Non basta un’aspirina per curare quella che rischia di diventare la grande malata d’Europa: l’economia della grande Germania, ormai afflitta da acciacchi che non possono essere definiti passeggeri. Innanzitutto il Pil, sceso nel 2023 in zona recessione -0,3%, ultimo atto di una lunga striscia negativa: secondo le stime del Fondo monetario internazionale, lo scorso anno l’economia tedesca è stata il fanalino di coda tra i Paesi più sviluppati, E non è un dato isolato. Dal 2019 il Pil è cresciuto di un modesto 0,7% contro il 4% dell’Unione europea, il 7,5% degli Usa e il 20% della Cina.

La Germania e la crisi di Bayer

No, di fronte a questi numeri ci vuole ben altro che un’aspirina, già orgoglio di Bayer, oggi alle prese con una grave crisi. In questi giorni l’ad Bill Anderson si accinge a presentare un nuovo piano di ristrutturazione, probabilmente più severo di quello del 2018 che già prevedeva il taglio di oltre il 10% dei posti di lavoro. Ora la dimensione potrebbe essere ancora maggiore, come si teme negli ambienti dei dipendenti. Bayer ha 22mila dipendenti qui e poco più di 100mila in tutto il mondo.

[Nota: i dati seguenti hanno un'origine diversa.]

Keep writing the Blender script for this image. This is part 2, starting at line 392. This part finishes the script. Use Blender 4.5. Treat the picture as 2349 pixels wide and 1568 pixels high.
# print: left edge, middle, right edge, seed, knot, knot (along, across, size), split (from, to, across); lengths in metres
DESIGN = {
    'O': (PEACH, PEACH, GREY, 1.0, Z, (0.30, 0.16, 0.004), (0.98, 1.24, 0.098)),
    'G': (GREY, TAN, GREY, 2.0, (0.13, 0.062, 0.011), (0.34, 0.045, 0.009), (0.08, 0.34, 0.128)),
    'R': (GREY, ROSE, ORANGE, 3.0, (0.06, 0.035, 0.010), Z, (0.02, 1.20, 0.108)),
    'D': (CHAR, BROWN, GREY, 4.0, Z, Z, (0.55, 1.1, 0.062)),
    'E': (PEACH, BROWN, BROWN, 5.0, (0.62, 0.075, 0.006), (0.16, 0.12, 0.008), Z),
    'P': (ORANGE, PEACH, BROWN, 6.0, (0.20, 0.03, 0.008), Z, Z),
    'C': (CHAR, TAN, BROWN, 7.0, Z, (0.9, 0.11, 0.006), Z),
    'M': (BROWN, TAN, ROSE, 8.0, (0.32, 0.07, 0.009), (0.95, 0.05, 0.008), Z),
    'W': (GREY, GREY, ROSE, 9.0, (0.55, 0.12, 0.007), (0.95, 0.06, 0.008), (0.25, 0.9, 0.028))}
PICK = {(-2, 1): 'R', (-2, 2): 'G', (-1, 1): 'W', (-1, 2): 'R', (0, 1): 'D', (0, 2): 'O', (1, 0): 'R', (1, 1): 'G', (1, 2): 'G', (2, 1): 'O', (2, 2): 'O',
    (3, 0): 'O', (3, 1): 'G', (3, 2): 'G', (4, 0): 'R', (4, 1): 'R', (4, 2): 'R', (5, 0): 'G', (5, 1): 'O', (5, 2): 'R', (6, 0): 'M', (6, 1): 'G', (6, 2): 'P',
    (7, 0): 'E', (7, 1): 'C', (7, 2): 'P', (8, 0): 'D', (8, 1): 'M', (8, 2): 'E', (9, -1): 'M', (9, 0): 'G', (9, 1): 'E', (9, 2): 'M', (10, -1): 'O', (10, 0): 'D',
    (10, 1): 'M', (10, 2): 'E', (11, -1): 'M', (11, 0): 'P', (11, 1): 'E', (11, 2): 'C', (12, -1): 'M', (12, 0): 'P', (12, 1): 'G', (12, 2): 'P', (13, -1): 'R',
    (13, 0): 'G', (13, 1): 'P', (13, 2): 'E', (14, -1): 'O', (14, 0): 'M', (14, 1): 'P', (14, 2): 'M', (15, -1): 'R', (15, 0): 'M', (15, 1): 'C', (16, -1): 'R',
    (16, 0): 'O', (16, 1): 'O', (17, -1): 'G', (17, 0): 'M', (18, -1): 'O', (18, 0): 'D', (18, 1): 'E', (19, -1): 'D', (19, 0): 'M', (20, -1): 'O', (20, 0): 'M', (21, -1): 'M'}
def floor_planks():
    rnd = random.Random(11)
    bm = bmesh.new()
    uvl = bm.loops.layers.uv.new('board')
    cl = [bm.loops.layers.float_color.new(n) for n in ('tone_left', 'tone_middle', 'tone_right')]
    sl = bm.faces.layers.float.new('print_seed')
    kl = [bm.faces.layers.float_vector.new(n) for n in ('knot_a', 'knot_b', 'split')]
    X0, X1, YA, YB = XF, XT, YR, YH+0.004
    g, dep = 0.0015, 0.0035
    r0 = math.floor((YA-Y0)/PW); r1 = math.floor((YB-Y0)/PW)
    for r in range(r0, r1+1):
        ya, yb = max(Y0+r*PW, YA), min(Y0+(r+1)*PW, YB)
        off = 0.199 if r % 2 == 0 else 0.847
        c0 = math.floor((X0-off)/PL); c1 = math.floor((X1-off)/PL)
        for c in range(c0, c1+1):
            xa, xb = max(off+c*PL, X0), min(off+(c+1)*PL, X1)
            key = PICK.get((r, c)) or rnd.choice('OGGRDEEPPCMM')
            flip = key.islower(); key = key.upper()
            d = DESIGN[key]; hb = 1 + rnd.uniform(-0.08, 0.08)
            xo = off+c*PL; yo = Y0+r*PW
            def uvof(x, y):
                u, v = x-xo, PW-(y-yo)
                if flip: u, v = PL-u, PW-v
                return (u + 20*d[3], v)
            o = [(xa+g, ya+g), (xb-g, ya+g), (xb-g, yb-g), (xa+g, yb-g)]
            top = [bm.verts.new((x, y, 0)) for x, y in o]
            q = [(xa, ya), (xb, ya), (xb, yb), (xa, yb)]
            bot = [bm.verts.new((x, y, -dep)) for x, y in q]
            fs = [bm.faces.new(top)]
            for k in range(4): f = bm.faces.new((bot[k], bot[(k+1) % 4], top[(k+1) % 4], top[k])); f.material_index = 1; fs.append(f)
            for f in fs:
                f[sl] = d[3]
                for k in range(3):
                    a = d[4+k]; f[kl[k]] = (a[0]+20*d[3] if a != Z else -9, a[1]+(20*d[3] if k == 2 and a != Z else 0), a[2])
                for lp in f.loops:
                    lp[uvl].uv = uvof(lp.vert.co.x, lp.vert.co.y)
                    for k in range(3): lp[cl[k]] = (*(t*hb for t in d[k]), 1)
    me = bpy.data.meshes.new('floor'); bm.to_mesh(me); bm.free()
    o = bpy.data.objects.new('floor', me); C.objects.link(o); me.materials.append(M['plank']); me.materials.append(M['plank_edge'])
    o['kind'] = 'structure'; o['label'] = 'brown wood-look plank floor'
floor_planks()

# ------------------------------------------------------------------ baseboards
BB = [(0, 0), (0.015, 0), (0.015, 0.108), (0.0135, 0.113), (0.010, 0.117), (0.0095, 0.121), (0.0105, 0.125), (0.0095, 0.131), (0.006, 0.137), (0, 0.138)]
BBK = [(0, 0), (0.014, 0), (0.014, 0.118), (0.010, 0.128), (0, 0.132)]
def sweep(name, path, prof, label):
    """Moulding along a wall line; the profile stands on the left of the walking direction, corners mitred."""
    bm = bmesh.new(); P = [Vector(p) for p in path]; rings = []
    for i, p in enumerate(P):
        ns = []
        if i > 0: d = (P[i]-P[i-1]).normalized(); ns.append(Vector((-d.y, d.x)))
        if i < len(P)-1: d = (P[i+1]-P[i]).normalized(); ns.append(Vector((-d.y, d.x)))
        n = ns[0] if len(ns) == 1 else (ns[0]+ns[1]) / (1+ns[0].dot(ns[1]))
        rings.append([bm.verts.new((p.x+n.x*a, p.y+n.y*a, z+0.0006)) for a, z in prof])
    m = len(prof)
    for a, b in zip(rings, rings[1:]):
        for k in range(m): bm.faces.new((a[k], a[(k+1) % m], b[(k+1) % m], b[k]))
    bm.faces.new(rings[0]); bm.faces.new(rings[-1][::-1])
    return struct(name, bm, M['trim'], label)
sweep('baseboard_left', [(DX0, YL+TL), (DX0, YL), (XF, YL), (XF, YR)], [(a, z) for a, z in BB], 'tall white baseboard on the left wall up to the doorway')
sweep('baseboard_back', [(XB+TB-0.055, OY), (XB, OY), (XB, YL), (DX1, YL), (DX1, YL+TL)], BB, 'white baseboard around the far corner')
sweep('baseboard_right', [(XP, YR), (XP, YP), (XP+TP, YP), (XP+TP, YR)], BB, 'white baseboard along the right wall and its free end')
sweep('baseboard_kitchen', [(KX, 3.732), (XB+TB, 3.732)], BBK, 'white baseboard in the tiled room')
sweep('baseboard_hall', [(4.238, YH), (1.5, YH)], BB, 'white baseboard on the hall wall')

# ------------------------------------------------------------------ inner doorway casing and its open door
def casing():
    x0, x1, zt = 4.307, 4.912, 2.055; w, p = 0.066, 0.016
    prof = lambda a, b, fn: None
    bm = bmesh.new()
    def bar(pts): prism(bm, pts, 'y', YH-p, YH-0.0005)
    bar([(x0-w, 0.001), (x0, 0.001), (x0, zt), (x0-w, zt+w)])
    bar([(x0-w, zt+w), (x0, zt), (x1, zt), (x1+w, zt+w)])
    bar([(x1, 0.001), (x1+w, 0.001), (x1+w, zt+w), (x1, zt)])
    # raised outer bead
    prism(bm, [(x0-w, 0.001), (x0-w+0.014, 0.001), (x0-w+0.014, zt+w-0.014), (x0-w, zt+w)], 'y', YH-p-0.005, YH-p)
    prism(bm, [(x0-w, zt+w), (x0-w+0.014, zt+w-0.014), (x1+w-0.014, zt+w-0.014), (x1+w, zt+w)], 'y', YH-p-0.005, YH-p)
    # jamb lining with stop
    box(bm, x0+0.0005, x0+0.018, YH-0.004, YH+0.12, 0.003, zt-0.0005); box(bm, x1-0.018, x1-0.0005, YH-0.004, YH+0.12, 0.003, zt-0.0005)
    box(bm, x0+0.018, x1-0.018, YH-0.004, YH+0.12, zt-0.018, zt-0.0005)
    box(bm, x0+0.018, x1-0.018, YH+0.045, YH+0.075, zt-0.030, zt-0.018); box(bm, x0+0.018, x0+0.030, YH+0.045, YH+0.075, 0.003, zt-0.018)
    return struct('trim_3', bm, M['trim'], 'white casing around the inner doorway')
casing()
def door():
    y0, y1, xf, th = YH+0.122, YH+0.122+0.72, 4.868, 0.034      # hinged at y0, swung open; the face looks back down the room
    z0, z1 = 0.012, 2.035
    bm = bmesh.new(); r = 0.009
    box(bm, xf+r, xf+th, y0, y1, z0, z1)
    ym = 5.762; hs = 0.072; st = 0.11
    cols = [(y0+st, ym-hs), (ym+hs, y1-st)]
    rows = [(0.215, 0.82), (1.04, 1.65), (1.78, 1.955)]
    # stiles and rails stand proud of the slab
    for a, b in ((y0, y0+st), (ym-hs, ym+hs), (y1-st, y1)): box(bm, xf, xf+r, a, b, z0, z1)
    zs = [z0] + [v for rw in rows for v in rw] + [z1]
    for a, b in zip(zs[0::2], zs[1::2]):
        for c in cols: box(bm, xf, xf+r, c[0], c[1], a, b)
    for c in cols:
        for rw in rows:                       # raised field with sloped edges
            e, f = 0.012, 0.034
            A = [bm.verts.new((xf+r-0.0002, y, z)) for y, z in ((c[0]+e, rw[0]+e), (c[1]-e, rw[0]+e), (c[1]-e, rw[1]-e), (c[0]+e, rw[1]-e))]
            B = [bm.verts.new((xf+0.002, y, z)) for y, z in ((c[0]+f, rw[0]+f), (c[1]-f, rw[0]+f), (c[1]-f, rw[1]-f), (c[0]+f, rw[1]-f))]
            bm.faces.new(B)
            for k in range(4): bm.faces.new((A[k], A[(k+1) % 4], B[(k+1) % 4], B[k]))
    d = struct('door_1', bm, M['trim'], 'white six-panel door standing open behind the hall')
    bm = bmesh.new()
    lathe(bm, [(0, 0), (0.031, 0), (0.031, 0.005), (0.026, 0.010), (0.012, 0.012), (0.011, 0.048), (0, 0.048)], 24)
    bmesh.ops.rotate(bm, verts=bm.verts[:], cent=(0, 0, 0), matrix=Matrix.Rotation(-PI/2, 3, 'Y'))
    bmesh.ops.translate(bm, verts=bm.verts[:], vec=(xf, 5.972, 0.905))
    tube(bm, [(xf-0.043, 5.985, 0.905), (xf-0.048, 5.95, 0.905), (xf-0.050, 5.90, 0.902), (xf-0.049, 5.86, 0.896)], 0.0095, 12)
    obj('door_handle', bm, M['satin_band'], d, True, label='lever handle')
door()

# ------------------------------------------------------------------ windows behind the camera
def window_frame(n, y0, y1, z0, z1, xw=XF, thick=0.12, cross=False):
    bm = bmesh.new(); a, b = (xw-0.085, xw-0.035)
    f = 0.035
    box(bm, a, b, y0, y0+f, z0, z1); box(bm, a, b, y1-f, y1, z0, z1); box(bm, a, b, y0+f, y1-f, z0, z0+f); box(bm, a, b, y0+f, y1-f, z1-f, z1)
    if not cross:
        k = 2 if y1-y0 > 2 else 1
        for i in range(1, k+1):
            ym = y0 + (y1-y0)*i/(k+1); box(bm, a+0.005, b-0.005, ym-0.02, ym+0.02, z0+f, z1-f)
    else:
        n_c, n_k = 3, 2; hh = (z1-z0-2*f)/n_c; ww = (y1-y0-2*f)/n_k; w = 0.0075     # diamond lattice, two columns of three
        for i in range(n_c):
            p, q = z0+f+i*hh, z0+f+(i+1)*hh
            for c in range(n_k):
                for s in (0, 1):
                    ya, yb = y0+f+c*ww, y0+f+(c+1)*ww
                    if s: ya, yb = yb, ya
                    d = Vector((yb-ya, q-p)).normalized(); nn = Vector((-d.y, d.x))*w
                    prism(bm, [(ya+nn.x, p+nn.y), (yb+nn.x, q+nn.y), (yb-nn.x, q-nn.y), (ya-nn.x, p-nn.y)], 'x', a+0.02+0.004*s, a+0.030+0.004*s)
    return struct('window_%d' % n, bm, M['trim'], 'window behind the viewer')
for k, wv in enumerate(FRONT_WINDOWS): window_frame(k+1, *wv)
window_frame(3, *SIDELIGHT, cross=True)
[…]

Il caso Bayer, azzoppata dalla sventurata fusione con Monsanto e da alcuni errori industriali, è comunque una buona sintesi degli sbagli commessi nel nome di una governance rigida. Avviati ora, i tagli al personale dovrebbero avvenire “entro la fine del 2025”, interessando in particolare “le fasce medie dell’amministrazione”. Per Bayer l’obiettivo è far crescere un’azienda “più veloce e innovativa”. Con il contributo del sindacato che ha promesso collaborazione purché non si proceda allo spezzatino del gruppo, mantenendo in vita sia l’attività chimico/farmaceutica sia quella legata all’agricoltura.

Germania tra costi dell’energia e calo dell’appeal

Ma è proprio la tradizionale cogestione tedesca che sembra entrata in crisi. Il sistema industriale non riesce a compensare i maggiori costi dell’energia o il calo dell’appeal del made in Germany.  Il calo ai fa sentire soprattutto nell’industria manifatturiera, già punto di forza nel sistema: nel 2023 ilm fatturato è sceso complessivamente del 2%, a causa del calo dell’industria energetica. Soffrono chimica e siderurgia con un fatturato inferiore del 20% rispetto al 2021. E si fa strada la prospettiva di un cambio di rotta nel mix produttivo del made in Germany, colpita dalla perdita dell’energia russa a basso costo e dalla contrazione dell’export.

Germania, soffre l’industria dell’auto

A soffrire più di tutti è l’industria dell’auto, il fiore all’occhiello della tecnologia tedesca, azzoppata dalla transizione all’elettrico che ha favorito le aziende cinesi e quelle Usa. E così la produzione è inferiore del 25% rispetto al livello medio segnato negli Anni Dieci del nuovo millennio.

E lo scenario potrebbe peggiorare, perché la crisi nel Mar Rosso rischia di produrre nuovi colli di bottiglia nelle catene di approvvigionamento penalizzando il commercio della componentistica.

Non stupiscono a questo punto le voci sul possibile cambio di rotta sull’elettrico. Il Partito popolare europeo (Ppe) avrebbe intenzione di abbandonare i piani di eliminazione graduale del motore a combustione dalle auto europee entro il 2035. Un ribaltone senza precedenti destinato a cambiare le strategie di un settore leader, come non  è mai successo nella lunga storia dei motori. Anche questo introduce nel breve un senso di incertezza.

Il risultato? “L’’economia stenta a crescere e questo favorisce i conflitti sociali “commenta Ulrich Kater, capo economista di DekaBank. Oltre alla crescita dell’estrema destra di Afd che ormai insidia da vicino le forze politiche tradizionali. A mo’ di parabola, il presidente del sindacato dei chimici, Michail Vassiliadis ha voluto ricordare, prima del congresso, la storia dell’Inselstrasse di Berlino, sede storica  dell’Allgemeine Deutsche Gewerkschaftsbund. “Il 2 maggio del 1933 – ha ricordato – i nazisti hanno invaso questa sala e rapito il segretario del sindacato. Oggi questi nemici della libertà sono di nuovo in azione”.

Un modo eloquente per sottolineare i rischi che la crescita del populismo comporta per gli equilibri socio-economici nel cuore dell’Europa. Un disagio che per ora non è intercettato dalla tradizionale austerità del blocco centrale della politica oltre Reno, a partire dalla Bundesbank. Ma che minaccia di esplodere a breve.